Task description: Transcribe the listing below from its opening line up to and including the line that contains "R = math.radians"; reproduce nothing else.

Information supplied:
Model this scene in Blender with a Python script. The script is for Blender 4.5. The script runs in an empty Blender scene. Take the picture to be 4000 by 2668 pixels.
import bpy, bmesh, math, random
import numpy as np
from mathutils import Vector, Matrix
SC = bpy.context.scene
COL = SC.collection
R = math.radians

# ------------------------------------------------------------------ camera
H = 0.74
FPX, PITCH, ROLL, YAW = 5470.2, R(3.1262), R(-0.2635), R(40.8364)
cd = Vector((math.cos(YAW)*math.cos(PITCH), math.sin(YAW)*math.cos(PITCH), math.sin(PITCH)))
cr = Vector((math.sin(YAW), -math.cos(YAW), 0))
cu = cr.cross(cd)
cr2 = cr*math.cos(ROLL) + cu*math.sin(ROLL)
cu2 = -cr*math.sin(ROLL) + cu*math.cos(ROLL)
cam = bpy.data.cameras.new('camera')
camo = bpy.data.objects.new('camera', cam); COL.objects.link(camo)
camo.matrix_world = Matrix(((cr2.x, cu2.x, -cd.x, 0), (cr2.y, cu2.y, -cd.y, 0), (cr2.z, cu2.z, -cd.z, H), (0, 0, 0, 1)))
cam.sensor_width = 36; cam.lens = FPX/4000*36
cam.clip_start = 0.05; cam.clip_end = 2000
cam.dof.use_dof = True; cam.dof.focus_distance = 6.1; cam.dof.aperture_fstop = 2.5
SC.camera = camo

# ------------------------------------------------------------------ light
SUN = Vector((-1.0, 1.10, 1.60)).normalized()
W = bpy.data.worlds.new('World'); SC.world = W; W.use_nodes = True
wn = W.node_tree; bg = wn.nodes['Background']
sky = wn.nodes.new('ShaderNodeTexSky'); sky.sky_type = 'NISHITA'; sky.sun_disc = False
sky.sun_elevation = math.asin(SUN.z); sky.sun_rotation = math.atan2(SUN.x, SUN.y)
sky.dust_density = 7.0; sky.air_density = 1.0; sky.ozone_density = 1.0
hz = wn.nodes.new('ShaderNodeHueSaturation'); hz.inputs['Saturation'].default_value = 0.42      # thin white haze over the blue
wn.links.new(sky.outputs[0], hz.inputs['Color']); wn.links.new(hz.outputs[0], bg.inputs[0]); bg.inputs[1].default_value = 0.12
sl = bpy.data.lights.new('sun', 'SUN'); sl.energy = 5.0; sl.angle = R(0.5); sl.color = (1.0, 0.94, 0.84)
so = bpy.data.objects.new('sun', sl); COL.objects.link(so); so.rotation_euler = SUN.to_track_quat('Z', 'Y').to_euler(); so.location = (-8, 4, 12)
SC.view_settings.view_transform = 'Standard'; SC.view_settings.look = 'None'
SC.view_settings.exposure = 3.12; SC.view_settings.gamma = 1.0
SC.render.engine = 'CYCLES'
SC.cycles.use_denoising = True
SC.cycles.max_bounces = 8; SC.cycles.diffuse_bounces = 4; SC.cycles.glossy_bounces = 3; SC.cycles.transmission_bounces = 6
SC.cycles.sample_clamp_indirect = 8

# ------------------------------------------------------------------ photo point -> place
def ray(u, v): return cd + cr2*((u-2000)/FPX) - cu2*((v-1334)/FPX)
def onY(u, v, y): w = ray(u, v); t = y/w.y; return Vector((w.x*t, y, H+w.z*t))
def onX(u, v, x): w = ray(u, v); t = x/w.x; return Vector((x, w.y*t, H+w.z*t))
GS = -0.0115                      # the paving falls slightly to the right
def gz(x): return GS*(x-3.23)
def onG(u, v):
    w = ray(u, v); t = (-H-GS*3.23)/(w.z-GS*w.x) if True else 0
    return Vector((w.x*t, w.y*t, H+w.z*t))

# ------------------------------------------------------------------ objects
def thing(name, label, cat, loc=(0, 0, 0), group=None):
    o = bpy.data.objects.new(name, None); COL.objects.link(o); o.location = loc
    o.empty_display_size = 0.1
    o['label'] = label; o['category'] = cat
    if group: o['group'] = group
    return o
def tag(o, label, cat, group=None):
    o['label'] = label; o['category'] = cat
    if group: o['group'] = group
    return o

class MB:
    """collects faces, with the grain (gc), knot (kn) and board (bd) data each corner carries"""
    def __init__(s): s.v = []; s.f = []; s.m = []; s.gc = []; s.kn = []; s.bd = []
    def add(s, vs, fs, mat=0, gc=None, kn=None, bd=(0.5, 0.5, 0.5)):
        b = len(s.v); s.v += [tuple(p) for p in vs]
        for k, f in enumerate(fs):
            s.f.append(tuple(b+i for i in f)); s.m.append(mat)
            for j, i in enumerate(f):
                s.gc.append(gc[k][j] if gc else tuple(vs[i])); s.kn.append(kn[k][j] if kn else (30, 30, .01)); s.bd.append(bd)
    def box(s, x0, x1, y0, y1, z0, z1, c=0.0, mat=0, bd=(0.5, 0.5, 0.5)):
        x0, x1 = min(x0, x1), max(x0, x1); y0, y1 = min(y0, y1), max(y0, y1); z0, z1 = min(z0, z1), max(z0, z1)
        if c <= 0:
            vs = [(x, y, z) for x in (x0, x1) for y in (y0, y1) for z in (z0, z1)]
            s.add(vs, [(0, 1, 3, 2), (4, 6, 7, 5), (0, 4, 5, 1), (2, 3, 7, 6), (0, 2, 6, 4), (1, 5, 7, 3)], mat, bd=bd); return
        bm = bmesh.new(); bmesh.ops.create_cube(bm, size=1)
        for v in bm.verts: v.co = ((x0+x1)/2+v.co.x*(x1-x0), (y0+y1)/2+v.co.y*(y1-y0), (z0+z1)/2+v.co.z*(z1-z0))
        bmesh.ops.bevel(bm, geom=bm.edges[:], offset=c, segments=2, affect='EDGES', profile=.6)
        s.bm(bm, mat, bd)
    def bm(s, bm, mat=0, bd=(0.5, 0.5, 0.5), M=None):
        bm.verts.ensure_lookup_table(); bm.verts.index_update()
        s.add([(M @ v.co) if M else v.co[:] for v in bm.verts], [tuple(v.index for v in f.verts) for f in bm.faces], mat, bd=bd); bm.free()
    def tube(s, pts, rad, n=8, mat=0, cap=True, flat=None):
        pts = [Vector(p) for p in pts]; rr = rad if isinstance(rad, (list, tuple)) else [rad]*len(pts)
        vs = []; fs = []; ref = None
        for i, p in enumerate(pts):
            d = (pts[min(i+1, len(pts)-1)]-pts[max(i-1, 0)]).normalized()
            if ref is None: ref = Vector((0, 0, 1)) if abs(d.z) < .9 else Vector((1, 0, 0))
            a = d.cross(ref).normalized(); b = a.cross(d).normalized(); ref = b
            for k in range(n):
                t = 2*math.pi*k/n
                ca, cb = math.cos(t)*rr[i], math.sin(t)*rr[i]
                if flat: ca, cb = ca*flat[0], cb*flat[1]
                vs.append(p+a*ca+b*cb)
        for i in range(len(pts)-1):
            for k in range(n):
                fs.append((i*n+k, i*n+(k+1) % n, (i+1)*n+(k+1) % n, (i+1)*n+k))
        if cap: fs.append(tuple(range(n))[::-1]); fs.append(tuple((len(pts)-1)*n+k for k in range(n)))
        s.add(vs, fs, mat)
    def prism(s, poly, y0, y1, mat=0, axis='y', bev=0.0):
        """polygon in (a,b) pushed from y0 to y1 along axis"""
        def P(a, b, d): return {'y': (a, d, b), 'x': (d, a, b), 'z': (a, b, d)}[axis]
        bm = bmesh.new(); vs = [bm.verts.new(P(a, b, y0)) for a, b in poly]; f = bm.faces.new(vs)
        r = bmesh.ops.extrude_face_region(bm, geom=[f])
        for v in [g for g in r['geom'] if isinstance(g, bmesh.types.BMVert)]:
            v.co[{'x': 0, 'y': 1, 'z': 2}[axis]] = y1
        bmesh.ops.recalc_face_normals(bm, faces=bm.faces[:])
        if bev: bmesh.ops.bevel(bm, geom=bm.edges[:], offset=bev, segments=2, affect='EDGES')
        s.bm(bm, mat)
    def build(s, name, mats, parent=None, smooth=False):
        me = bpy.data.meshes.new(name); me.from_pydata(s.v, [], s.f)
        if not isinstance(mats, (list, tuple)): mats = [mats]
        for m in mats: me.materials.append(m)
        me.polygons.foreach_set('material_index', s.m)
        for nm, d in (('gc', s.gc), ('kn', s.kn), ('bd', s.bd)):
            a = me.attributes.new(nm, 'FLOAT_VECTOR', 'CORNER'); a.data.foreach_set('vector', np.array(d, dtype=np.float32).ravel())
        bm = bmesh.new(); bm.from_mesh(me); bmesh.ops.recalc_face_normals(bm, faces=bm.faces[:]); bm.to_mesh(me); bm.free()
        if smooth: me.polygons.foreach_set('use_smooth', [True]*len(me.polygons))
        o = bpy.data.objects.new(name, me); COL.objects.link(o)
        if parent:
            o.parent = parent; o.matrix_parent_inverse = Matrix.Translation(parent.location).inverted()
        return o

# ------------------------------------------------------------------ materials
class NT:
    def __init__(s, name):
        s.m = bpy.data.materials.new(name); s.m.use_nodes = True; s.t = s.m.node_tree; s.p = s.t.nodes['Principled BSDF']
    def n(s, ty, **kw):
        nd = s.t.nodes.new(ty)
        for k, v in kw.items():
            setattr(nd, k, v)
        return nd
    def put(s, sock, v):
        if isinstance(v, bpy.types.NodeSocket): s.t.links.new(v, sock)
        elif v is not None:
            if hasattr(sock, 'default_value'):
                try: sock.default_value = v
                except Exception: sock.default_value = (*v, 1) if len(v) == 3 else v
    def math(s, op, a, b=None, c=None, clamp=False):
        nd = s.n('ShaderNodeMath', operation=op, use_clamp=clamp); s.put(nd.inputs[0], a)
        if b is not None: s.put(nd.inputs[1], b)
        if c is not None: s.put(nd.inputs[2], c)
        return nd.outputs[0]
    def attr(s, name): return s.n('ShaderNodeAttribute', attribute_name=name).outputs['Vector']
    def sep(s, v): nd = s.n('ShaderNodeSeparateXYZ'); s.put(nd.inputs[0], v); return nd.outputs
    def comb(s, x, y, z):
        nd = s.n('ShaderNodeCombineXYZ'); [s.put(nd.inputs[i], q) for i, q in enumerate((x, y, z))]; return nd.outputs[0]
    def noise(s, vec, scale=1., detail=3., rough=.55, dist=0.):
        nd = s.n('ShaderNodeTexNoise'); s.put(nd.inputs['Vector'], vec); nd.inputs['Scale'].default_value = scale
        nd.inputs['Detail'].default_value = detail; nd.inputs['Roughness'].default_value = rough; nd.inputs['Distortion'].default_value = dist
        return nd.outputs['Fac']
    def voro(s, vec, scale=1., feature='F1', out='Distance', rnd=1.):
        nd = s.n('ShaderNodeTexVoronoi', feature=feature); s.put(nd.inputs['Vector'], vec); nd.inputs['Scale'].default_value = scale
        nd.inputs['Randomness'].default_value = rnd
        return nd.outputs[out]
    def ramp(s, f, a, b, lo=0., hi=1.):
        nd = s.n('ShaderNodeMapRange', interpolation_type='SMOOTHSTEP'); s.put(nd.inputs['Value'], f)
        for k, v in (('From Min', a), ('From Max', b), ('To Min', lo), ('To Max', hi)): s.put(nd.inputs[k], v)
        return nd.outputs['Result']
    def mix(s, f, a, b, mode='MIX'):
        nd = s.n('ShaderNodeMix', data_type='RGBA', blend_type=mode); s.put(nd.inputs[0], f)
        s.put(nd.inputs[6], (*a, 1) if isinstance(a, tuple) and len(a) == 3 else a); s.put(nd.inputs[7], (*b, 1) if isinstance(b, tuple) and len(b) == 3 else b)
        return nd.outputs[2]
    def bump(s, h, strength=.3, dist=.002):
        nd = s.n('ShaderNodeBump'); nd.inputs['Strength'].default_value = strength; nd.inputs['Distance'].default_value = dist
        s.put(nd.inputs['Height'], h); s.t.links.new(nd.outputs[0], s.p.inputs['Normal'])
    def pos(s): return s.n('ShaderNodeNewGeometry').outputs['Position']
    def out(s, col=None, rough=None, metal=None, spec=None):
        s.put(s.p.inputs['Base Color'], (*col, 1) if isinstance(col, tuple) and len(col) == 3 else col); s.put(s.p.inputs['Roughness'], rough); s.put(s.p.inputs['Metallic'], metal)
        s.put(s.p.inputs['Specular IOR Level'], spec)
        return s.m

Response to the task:
Model this scene in Blender with a Python script. The script is for Blender 4.5. The script runs in an empty Blender scene. Take the picture to be 4000 by 2668 pixels.
import bpy, bmesh, math, random
import numpy as np
from mathutils import Vector, Matrix
SC = bpy.context.scene
COL = SC.collection
R = math.radians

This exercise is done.